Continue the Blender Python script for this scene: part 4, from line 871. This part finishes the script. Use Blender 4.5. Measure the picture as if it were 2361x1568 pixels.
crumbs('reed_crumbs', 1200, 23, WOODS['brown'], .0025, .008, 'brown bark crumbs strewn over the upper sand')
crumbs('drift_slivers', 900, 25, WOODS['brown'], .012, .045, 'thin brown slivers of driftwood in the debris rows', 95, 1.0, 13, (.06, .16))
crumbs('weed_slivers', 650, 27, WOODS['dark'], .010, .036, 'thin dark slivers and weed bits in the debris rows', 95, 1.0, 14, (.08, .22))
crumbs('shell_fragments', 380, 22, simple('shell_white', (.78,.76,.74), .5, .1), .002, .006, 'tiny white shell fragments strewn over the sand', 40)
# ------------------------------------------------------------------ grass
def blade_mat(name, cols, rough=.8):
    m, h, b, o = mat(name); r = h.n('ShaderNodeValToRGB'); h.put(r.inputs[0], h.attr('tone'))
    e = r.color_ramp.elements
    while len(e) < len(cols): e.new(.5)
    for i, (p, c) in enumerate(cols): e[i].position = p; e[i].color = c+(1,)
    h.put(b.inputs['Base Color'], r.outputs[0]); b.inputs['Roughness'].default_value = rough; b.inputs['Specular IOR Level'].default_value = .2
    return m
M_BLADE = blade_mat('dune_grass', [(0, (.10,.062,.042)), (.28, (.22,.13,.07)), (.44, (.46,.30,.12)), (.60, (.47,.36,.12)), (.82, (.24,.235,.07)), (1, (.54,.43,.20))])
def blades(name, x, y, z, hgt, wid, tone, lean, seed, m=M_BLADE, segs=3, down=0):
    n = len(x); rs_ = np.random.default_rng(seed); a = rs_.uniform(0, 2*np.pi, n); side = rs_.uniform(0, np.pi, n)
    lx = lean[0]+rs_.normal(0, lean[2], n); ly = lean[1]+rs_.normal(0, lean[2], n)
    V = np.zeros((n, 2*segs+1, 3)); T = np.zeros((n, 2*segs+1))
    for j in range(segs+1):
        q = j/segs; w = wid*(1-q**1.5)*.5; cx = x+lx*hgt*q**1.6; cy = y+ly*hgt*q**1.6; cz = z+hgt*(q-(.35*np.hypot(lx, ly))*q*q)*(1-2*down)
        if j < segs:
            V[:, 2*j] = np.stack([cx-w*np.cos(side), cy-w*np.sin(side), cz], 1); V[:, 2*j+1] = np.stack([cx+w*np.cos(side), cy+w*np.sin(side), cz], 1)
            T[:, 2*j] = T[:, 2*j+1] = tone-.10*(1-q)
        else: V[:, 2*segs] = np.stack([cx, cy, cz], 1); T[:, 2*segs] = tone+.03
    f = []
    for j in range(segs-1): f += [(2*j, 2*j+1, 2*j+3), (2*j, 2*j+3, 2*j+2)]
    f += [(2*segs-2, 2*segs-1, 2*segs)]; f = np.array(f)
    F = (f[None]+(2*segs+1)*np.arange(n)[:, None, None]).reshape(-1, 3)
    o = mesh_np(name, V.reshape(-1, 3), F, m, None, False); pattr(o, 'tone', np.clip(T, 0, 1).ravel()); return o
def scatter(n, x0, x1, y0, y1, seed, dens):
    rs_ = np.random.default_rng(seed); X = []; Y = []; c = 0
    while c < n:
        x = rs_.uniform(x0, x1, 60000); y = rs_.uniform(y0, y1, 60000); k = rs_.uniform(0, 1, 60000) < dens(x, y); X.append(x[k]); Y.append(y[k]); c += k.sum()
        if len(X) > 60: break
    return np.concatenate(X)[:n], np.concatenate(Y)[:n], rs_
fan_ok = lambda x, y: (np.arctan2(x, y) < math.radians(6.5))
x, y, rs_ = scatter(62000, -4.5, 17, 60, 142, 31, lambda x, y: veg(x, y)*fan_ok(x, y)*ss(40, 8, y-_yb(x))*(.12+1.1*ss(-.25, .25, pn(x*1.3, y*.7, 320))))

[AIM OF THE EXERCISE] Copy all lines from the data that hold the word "tone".

[RESULT]
    m, h, b, o = mat(name); r = h.n('ShaderNodeValToRGB'); h.put(r.inputs[0], h.attr('tone'))
def blades(name, x, y, z, hgt, wid, tone, lean, seed, m=M_BLADE, segs=3, down=0):
            T[:, 2*j] = T[:, 2*j+1] = tone-.10*(1-q)
        else: V[:, 2*segs] = np.stack([cx, cy, cz], 1); T[:, 2*segs] = tone+.03
    o = mesh_np(name, V.reshape(-1, 3), F, m, None, False); pattr(o, 'tone', np.clip(T, 0, 1).ravel()); return o